Counsel then briefly referred to a number of the cases referred to by Professor Warner and added to the list, Hunter v White [2002] TASSC 72 and Williams v McLaughlin [2000] TASSC 29. In both these cases, lengthy periods of disqualification were reduced. In Hunter's case, Cox CJ referred to Jarvis v Brown 120/1998, a decision of Evans J and quoted a passage:
"See also Nation v Carrick A7/1983 (Everett J); O'Brien v R A43/1987 (CCA) and Jarvis v Brown 120/1998, where Evans J said, at page 5:
'The Court's power to disqualify drivers is an important road safety tool. The threat of a licence disqualification is a major deterrent to the great majority of drivers and actual disqualifications frequently prompt drivers to desist from unsafe driving. Licence disqualifications can protect the community by keeping potentially dangerous drivers off the road. Some protection is also obtained in relation to those who drive regardless of their disqualification in that police officers and others who are aware of the situation can take steps to bring about compliance and the imposition of further penalties. In a sense, it does not make a lot of difference whether recidivists who receive disqualification are disqualified for six years or sixteen years. They are likely to re-offend early in the period of their disqualification and be saddled with the consequences of their behaviour. As to others, it is important that the length of their disqualification should not be so great as to offer little or no hope. Where an offender has not exhausted the Court's hopes for his or her reform, where possible, the period of disqualification should encourage reform.'
The period of 16 years' disqualification in that case was reduced to six years for three instances of drink driving with high readings by a person with four prior such convictions, but who had shown some slight signs of reform which his first sentence of actual imprisonment might be expected to encourage."
In the present case, the court was dealing with a young man who had a bad driving record, although it must be said it was not as bad as some described in the cases referred to above. He was, at the time of sentence, clearly in need of psychological assistance and had been for about two years before. He had in the past shown little inclination to change his ways. However, his personal circumstances were such that he was to become a father for the first time, he had been in custody for some months and would stay there for another two, and on release he would be the subject of a suspended sentence. A forensic mental health report also indicated an awareness of the problems being caused by excessive alcohol and cannabis use.
The court was also dealing with a young man who was already disqualified through to 2016 by reason of the November 2010 sentence and the excessive drink driving notice. Because the drink driving offences on complaints 50141/10 and 1434/11 were both subsequent offences for the purpose of the imposition of penalties by reference to the table in the RSAD Act, s17, and the minimum period of disqualification applicable to each was two years, the learned magistrate was to an extent constrained as far as the lower level of the range of penalties of disqualification he could impose. It is clear from his Honour's comments in respect of complaint 1434/11 that he imposed that minimum period of disqualification, thereby confirming the disqualification imposed by virtue of the excessive drink driving notice. As to the penalty imposed on complaint 50141/10, his Honour sentenced globally and it can only be inferred that his starting point with that complaint was again another two year minimum period of disqualification.
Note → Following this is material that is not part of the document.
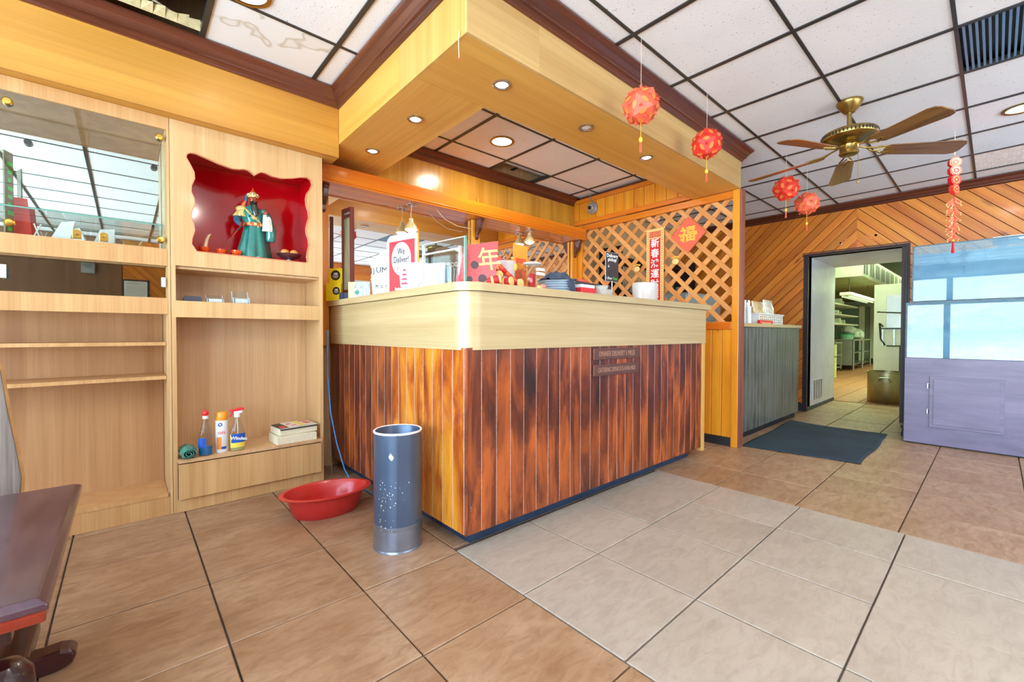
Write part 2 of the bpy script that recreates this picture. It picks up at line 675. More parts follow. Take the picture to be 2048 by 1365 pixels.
M['groove'] = plain('groove_pale', (196, 168, 158), 0.6, var=0.3, vscale=60)
M['backing'] = plain('dark_backing', (34, 16, 10), 0.8)
M['white_paint'] = plain('white_jamb_paint', (240, 238, 246), 0.45, var=0.05, vscale=6)
M['grout'] = plain('grout', (98, 84, 74), 0.85, var=0.2, vscale=5)
M['tile_light'] = tile_mat('light_floor_tile', (188, 174, 158), (174, 160, 144), (160, 144, 128))
M['tile_dark'] = tile_mat('dark_floor_tile', (184, 152, 122), (160, 122, 90), (136, 96, 66))
M['tile_kitchen'] = tile_mat('kitchen_tile', (170, 112, 74), (150, 96, 62), (190, 130, 88), rough=0.45)


def ceil_mat():
    m, nt, b = base_mat('acoustic_ceiling_tile')
    n1 = noise(nt, coords(nt, (1, 1, 1)), 2.0, 3)
    col = ramp(nt, n1, [(0.3, lin((238, 236, 240))), (0.7, lin((246, 244, 246)))])
    n2 = noise(nt, coords(nt, (1, 1.0, 1)), 95.0, 2, 0.5)
    f = ramp(nt, n2, [(0.27, (1, 1, 1, 1)), (0.31, (0, 0, 0, 1))])
    col = mixcol(nt, f, col, lin((150, 148, 148)))
    nt.links.new(col, b.inputs['Base Color'])
    b.inputs['Roughness'].default_value = 0.9
    bump(nt, b, n2, 0.25, 0.003)
    return m


M['ceil'] = ceil_mat()


def stained_ceil():
    m, nt, b = base_mat('water_stained_ceiling_tile')
    v = noise(nt, coords(nt, (1, 1, 1)), 2.6, 3, 0.5, 0.3)
    col = ramp(nt, v, [(0.40, lin((240, 238, 240))), (0.60, lin((238, 236, 236))), (0.615, lin((206, 194, 178))), (0.63, lin((234, 230, 228))), (0.8, lin((240, 238, 238)))])
    nt.links.new(col, b.inputs['Base Color'])
    b.inputs['Roughness'].default_value = 0.9
    return m


M['ceil_stain'] = stained_ceil()
M['tbar'] = plain('dark_ceiling_grid', (52, 50, 50), 0.4)
M['deck'] = plain('dark_void', (18, 20, 16), 0.9)
M['duct_insul'] = plain('duct_insulation', (92, 108, 92), 0.6, var=0.3, vscale=4)
M['brass'] = plain('antique_brass', (166, 138, 76), 0.28, 1.0, var=0.15)
M['brass_bright'] = plain('polished_brass', (224, 188, 90), 0.2, 1.0)
M['chrome'] = plain('brushed_chrome', (200, 200, 200), 0.22, 1.0)
M['steel'] = plain('stainless_steel', (176, 180, 172), 0.32, 1.0, var=0.1, vscale=5)
M['fanblade'] = wood('oak_fan_blade', (96, 58, 24), (162, 108, 52), 'x', 0.32, 0.3, fine=0.3, big=26, longs=2.0, varobj=0.06)
M['mirror'] = plain('mirror_silver', (242, 243, 242), 0.015, 1.0, var=0.0)
M['mirror_dim'] = plain('smoked_mirror', (150, 138, 126), 0.02, 1.0, var=0.0)
M['glass'] = glass('clear_glass', (246, 251, 249), 0.0)
M['glass_edge'] = plain('green_glass_edge', (120, 176, 160), 0.1, coat=0.5, var=0.05)
M['red_lac'] = plain('red_lacquer', (196, 6, 20), 0.12, coat=0.6, var=0.02)
M['red_paper'] = plain('red_paper', (226, 52, 34), 0.55, var=0.1)
M['red_paper2'] = plain('coral_paper', (238, 98, 70), 0.5, var=0.1)
M['red_deep'] = plain('deep_red', (212, 22, 30), 0.5, var=0.08)
M['gold'] = plain('gold_print', (240, 184, 60), 0.4, var=0.1)
M['gold_paper'] = plain('gold_paper', (244, 206, 130), 0.5, var=0.12, vscale=50)
M['gold_oval'] = plain('orange_gold_print', (248, 128, 62), 0.45, var=0.2, vscale=60)
M['string'] = plain('pale_string', (226, 206, 180), 0.7)
M['white'] = plain('white_plastic', (236, 238, 240), 0.4)
M['paper'] = plain('white_paper', (240, 240, 242), 0.7)
M['black'] = plain('black_plastic', (28, 30, 34), 0.4)
M['dark_print'] = plain('dark_ink', (40, 44, 60), 0.6)
M['basin'] = plain('red_plastic_basin', (196, 44, 40), 0.28, coat=0.2)
M['bluewire'] = plain('blue_cable', (40, 130, 200), 0.4)
M['greywire'] = plain('grey_cable', (130, 126, 128), 0.5)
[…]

There is no doubt the applicant deserved a lengthy period of disqualification for his conduct. The question is, in the context of this young man's circumstances, should a period of six years be considered to be manifestly excessive? I am of the view that it should be, having regard to the applicant's age, his personal circumstances, the time actually spent in custody, the suspended sentence, and the period of disqualification already in place. Having said that, any sentence needed to ensure the system of minimum mandatory penalties for certain offences under the RSAD Act was not undermined and that penalties be seen to provide adequately for the protection of the public. I am of the view that a period of four years disqualification in all would address those needs.
To achieve that end, the orders of the Court are:
1 That the notice to review dated 28 July 2011 is allowed.
2That the order of disqualification made by the learned magistrate on complaint 50141/10 in respect of counts 1, 2 and 4 is quashed and in its place, the applicant, in respect of count 4 is ordered to be the subject of a period of two years disqualification and in respect of count 1 a period of 12 months disqualification with the latter period to be served concurrently with the former.
3That the orders of disqualification imposed by the learned magistrate in respect of complaints 7905/10 and 1437/11 be varied so as to provide that the periods of disqualification are to operate concurrently with that imposed on complaint 50141/10.
There is no need in the circumstances to deal with the second ground of the notice to review as a distinct ground.